Não satisfeitos, bloquearam a frente da casa dos três únicos policiais da cidade, sob ameaça de fuzilá-los caso reagissem. Segundo o diretor do Sindicato dos Bancários, Elder Perez, o Banco do Brasil e a Caixa Econômica Federal são as instituições financeiras que mais são assaltadas na Bahia, porque “são a maioria no estado e detêm os pagamento de funcionários públicos e aposentados”.

Ele citou como exemplo Candeal, onde seis homens armados com fuzis, escopetas e dinamites invadiram a agência do Banco do Brasil da cidade, a 168 quilômetros de Salvador, e também explodiram o cofre. No dia 30 de agosto, foi a vez de Condeúba, Sudoeste do estado. Já em Tapiramutá, no dia 3 deste mês, ladrões assaltaram a agência do Banco Bradesco do município, a 334 quilômetros de Salvador. Na ação, o gerente, uma funcionária e dois seguranças foram levados como reféns.

Acima de qualquer suspeita
A escolha dos barões do crime por bairros nobres tem razões que não só o dinheiro explica. Para o coronel Antônio Jorge Ferreira Melo, professor e pesquisador do Programa de Gestão e Estudo de Segurança Pública, nesses locais, os criminosos estão acima de qualquer suspeita. “Os moradores da classe média costumam se relacionar com pessoas ligadas a atividade que desenvolvem, mas não com as pessoas dos locais onde residem”.

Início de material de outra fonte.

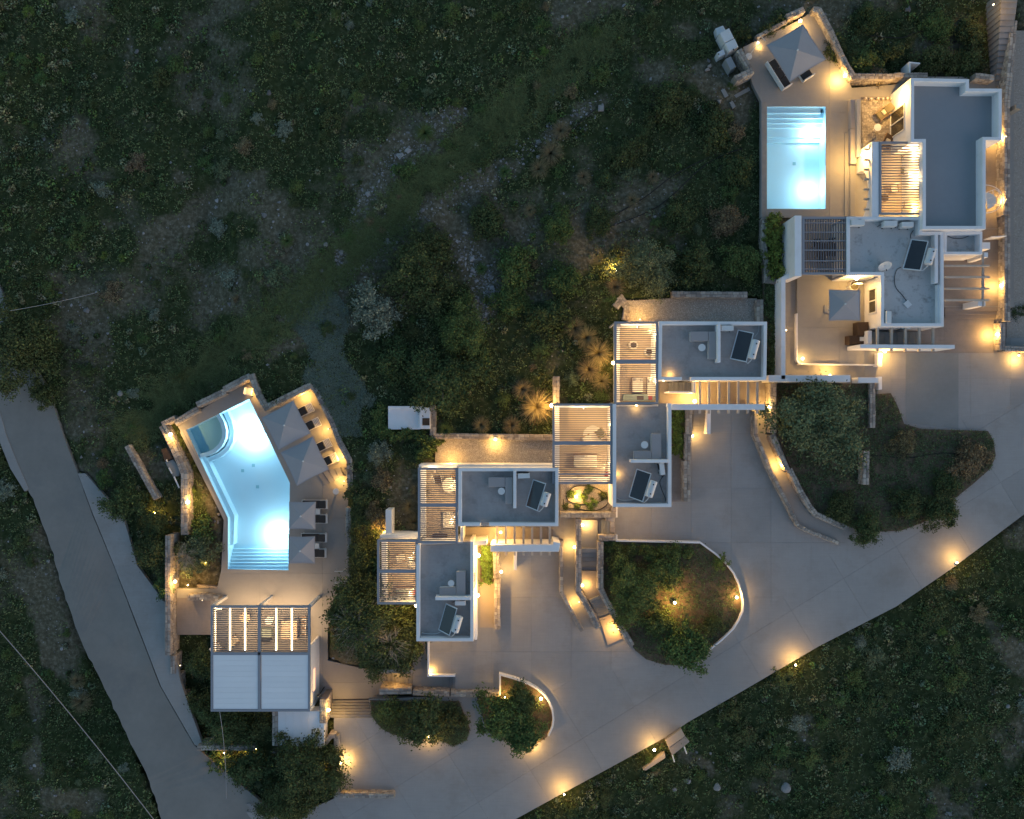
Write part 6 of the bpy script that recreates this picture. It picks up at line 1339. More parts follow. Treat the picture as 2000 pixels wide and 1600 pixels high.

Em bairros populares, o estilo de vida chamaria a atenção. “Neste locais existem ainda as relações de vizinhança, um risco para eles, que buscam discrição”, explicou. Uma das principais características dos barões do crime é a visão nômade. Passam um determinado tempo numa região e migram para outras a fim de não serem rastreados, quando há movimentação financeira.

Para o coronel Antônio Jorge, no Brasil não há uma fiscalização eficaz como deveria. “A mobilidade social na França é diferente. Não tem como ganhar dinheiro fácil, porque as políticas de fiscalização funcionam. No Brasil, a fiscalização só é eficaz para o assalariado”. Ainda de acordo com ele, o Estado não investe em medidas de segurança de longo prazo. “Em cima das eleições, o aumento de policiamento é evidente, para aumentar a sensação de segurança”, criticou o pesquisador.